A solution was provided by the university, which I will put in my own words below. The problem is that the ideas involved are quite unfamiliar, and I've never seen a similar strategy employed before. Could anybody give me some examples of similar constructions, susceptible to similar methods?
To be clear, I do understand the solution below; I am happy that each step follows from the last. However, I am not confident that I would be able to come up with such a solution myself in a similar context, and I am looking for more examples, so that I can become more familiar with the ideas.
Solution
Let $\varphi:F[x, y] \to F[t]$ be the unique homomorphism with $\varphi(x) = t^2$ and $\varphi(y) = t^3$. Then $\varphi(y^2 - x^3) = 0$, so $\varphi$ descends to a ring homomorphism $\bar{\varphi}:A \to F[t]$.

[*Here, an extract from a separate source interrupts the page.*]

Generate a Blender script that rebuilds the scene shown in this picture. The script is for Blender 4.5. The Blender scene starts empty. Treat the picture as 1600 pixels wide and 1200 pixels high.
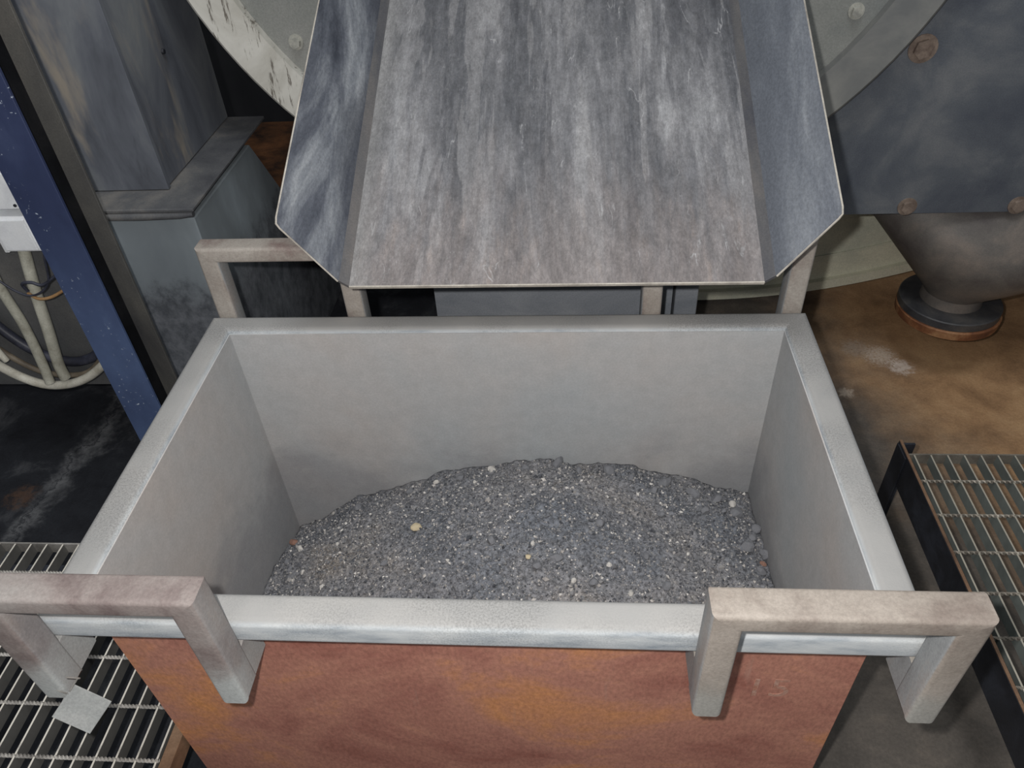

Let $\bar{x}, \bar{y}$ be the images of $x$ and $y$ respectively in $A$. Then $A = F[\bar{x}] \oplus \bar{y}F[\bar{x}]$, where directness of the sum comes from considering degrees. If $f(\bar{x}) + \bar{y}g(\bar{x}) = 0$ then (taking the image under $\bar{\varphi}$) also $f(t^2) + t^3g(t^2) = 0$, which means that $f = g = 0$ since all terms of $f(t^2)$ have even degree and all terms of $t^3g(t^2)$ have odd degree. Therefore $A$ is a domain.
Now, the image of $\bar{\varphi}$ is $F[t^2, t^3, t^4, \ldots]$, and in particular $t \not \in \bar \varphi(A)$. However, taking the natural extension of $\bar \varphi$ to the field of fractions of $A$, we have $\bar \varphi(\bar y/\bar x) = t^3/t^2 = t$, so $\bar y / \bar x \not \in A$. However, $(\bar{y} / \bar x)^2 = \bar y^2 / \bar x^2 = \bar x^3 / \bar x^2 = \bar x$, so $\bar y / \bar x$ is a root of the monic polynomial $X^2 - \bar x \in A[X]$, hence is integral over $A$.